Only using the info a seller gives ebay. If they do not add all of the categories they list in, then it can be harder to search. However, a good search title and using All categories can get you to where you want to be, if the seller has any of those items for sale.
11-12-2021 06:35 AM
Thanks for the suggestions. Maybe I didn't explain well enough the problem I run into on a daily basis. I've been using Ebay for over a decade, use Advanced Search to narrow down exactly what I am looking for, and have 49 saved searches which feed the items to my home page when I log in. I run into a problem when a search locates a nice item at a nice price and I want to see if the seller has similar items in stock. I click on "Visit Store" or "See other items" and the seller's page or store comes up with their categories listed on the left side. The categories are not standardized and I sometimes spend 20-30 minutes searching for the location of items I am looking for. Often I can't even locate the item I originally saw. I notice you said "normally" and "usually" when you explained where sellers put things. The fact is they could be anyplace. Some sellers see a "pinback" only as a campaign-style button with a simple metal pin with no clasp. Other sellers see a "pinback" as all pins that are worn on a lapel. Some separate "scewbacks" from "pinbacks," or separate them into "tie tacs," and "pinbacks." I encountered a seller yesterday who called small employee pins "award pins," a title I had never seen. Some separate pins that auto companies gave to employees from pins that insurance companies gave. Some separate fraternal organization pins from all others. With still others, if they are 10K or 14K gold, they put them in "jewelry." "Historical Memorabilia" is pretty reliable, but not all sellers use that category, and many break "Historical Memorabilia" down further into a confusing array or categories. I have seen sellers who put Masonic and fraternal pins in "Historical Memorabilia," but then put pins that are just as old or older in other categories. Military pins and are a complete crapshoot because they really could be anywhere. So lately I have just been skipping trying to search within the stores of sellers that have 600 items or more. When I run accross a seller who has 400 items or less, whether they have a store or not, I will take a look at what they have and try to search as well as I can.
11-15-2021 07:45 AM
Stores typically have thousands of items, and each store does not organize their items the way every other store does. From the buyer's point of view, a store with over, say, 600 items presents a time challenge when the buyer is looking for something specific. I simply don't have time to try to figure out where or how a particular seller classifies items I am looking for.
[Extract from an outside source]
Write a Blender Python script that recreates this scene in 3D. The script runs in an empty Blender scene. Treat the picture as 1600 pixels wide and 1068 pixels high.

Maybe there is no solution, or no one has thought of one yet. In the meantime, I will continue to avoid stores which have a very large number of items (over 400) because I know from experience I will waste too much time searching them.
11-15-2021 07:47 AM
Good to hear that. In general I find searching on eBay to be harder than it should be.
11-15-2021 07:51 AM
What you suggest is quite time-consuming, when I have already done either a search from the search window, used the Advanced Search, or used one of my saved searches. If I encounter an item that is in an eBay store, and want to see if the store has similar items, I have gotten in the habit of simply skipping that store if it has more than 400 items. I then use my time to look at what smaller sellers have. Ebay is huge obviously, and time is finite.
11-15-2021 07:56 AM
When you go to the store, why can't you search for "Blue Silk Dress, size 12", for example?
11-15-2021 01:55 PM
I've never done a search that ended up showing me an item in the seller's store but if you do end up in their store, go into a listing and on the right side of the page under 'visit store' click on see other items. That will bring you to a seller's search page with the regular ebay categories. When a seller has a store there are always 2 ways to search their items...in their store or the same way that you would search through another seller's items.
11-16-2021 03:43 AM
@peggyowl wrote:Stores typically have thousands of items, and each store does not organize their items the way every other store does. From the buyer's point of view, a store with over, say, 600 items presents a time challenge when the buyer is looking for something specific. I simply don't have time to try to figure out where or how a particular seller classifies items I am looking for.
Maybe there is no solution, or no one has thought of one yet. In the meantime, I will continue to avoid stores which have a very large number of items (over 400) because I know from experience I will waste too much time searching them.
it is more of a question of how lazy a seller is - that they can't organize their own store categories and simplify for buyers. It's not hard, in fact it's pretty easy and takes 2 seconds to create a category, another two seconds to create sub-category to main category. For instance, on my store, i few main categories, take music as example, click that and then there is sub categories, vinyl (is what i basically sell), picture vinyl, double LP, triple LP, box sets, CD's... or Gaming as main category, click on that get sub categories - all that is just breaking the main or general categories down into smaller more specific items within that general category for buyers to find things easier. Again, not hard, can take a bit of time especially if sellers doesn't select categories on the listings, they then have to edit each listing and do that, but from there that is what divides the listings up into their store categories and they can name their own or use ebay specified categories.